DG: They certainly make a nice little ecosystem together.


JH: It was really fun to make sculpture. I don’t normally think about what it means to make sculpture, I’m always thinking about what it means to make a painting. So I thought, here’s a way of challenging myself and shifting perspective. With these sculptures, the question of the pedestal becomes important like the way the panel is important to me in painting. In a way, these are all classic sculptures, you can say each of them has a pedestal, or is itself a pedestal.


DG: Right, because your A is a pedestal.


JH: Yeah, the A will have plants on it.


DG: It’s really fascinating that you started with these sculptures on the paintings, but in the end you felt the paintings needed to be flat. Why didn’t the dimensional idea work for you?


JH: I think there’s an expectation that as artists we proceed through concept, and that there are rational reasons why things are good or not. That’s not the way I work; I have to have an intuition, and follow it as I evaluate whether it’s interesting, or if it makes me happy, or is doing something necessary or mysterious.

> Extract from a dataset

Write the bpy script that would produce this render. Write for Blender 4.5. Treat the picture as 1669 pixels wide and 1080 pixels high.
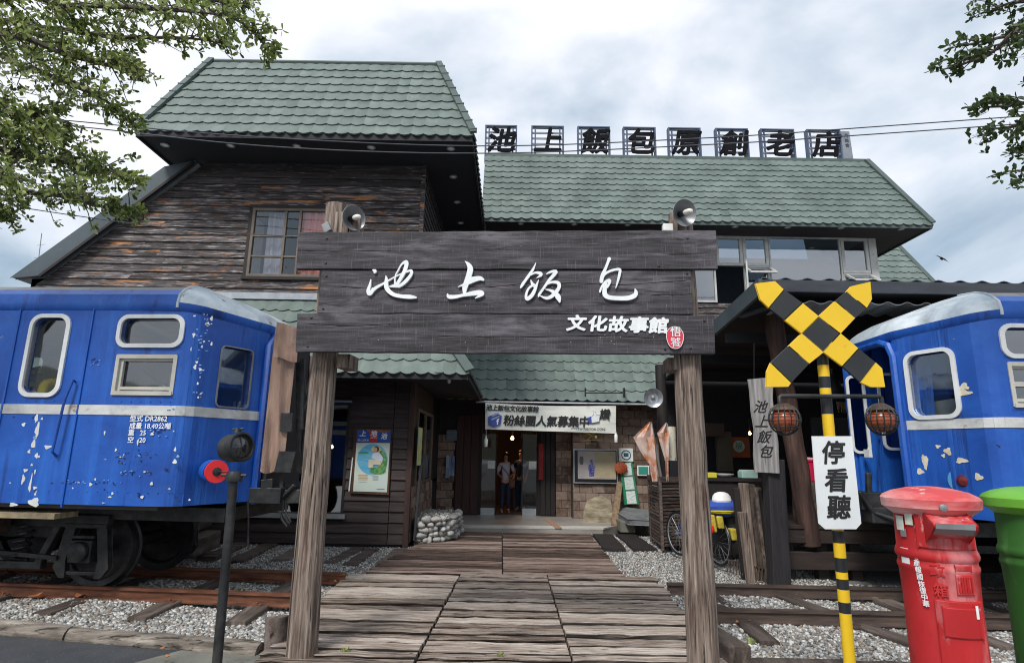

In the end, it’s not about success or failure of the idea.


DG: It’s more a question of gut feeling?


JH: In this case the mix just wasn’t looking good. At that early stage, I wasn’t trying to put words on the photographic details, just objects on the surface. I wanted to alter the appearance of the Davis details with something more physical than paint.


DG: Were these objects not originally conceived as letters?


JH: No, with the first ones, I discovered they were letters after I made them!


DG: That’s great.


JH: What’s interesting about these paintings is how their materiality is weird. If you look at the painting I’ve done over the photo detail of the Davis painting (with a roller or with spray paint)—it’s a pretty thin layer. But on top of the photograph, the paint feels quite thick. I guess for me the realization was that actually putting something chunky on the Davis compromised the real magic that was possible. I discovered that you could take a really thin layer of paint and make it feel really-


DG: -like a mountain of texture?


JH: Well, like a material/physical experience. It’s almost like that thin layer of paint becomes sculptural against the super-slick flatness of the photograph, which is also funny because the enlarged photograph looks so hyper-textured.


DG: Not only do we go back and forth in recognizing words as opposed to geometric forms, but we also go back and forth between recognizing the photographic representation of texture versus the real texture of actual paint. There’s a lot of flipping.


JH: What I try to do with my work is to remind people and myself, that seeing is a really sophisticated structural act. And I try to make this experience of seeing pleasurable. To feel your vision.